New laws are not necessary to address Big Data analytics and the IoT. Rather, MNOs recognise that existing privacy principles apply in these areas. Rules that restrict the legitimate use of data or metadata should be qualified and proportional to the risk of privacy harm that consumers might suffer if their data is misused. These rules should also be applied consistently across different industry sectors and types of technology.

MNOs are well-placed to understand the potential risks to individuals and groups from Big Data analytics and can implement measures to avoid or mitigate those risks.

New insights derived from the data will often give rise to new uses — or ‘purposes of processing’ — that had not been considered or identified when the data was initially collected. Accordingly, privacy frameworks must recognise this potential and make such uses possible.

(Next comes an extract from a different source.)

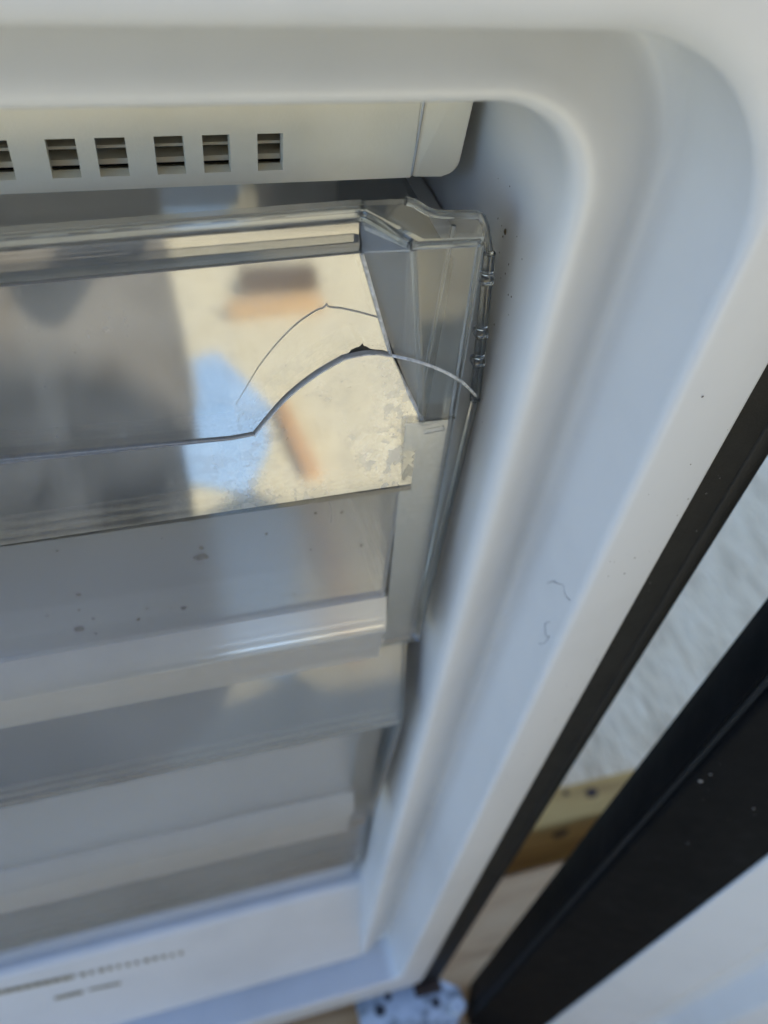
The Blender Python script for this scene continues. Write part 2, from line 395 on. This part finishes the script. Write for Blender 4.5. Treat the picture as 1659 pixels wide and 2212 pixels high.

MNOs can address these types of challenges and increase trust between industry stakeholders and consumers by:

Building on previous privacy initiatives, such as the GSMA Mobile Privacy Principles and the Privacy Design Guidelines for Mobile Application Development.

Finding innovative ways to provide meaningful choice, control and transparency to individuals about what data is collected and how it is used. For example, this could be addressed through user-friendly dashboards or signals from IoT devices that are easily discoverable by smartphones.

Thinking carefully about the impact on individuals (and groups) of the insights derived from Big Data and the actions or decisions that may be taken based on those insights.

Reducing the risk of re-identification of individuals after data has been processed where this may raise privacy concerns.

Establishing clarity on responsibilities between parties when collaborating on Big Data analytics projects.

Incorporating ethical decision-making into governance models.

Equally, governments can ensure their country and citizens gain the most benefit from the potential of Big Data by:

  • Understanding how Big Data analytics works and the context in which it takes place.
  •  Accommodating innovative approaches to transparency and consent.
  • Developing and adopting practical industry guidelines and self-regulatory measures that seek to harness, rather than hinder, Big Data analytics.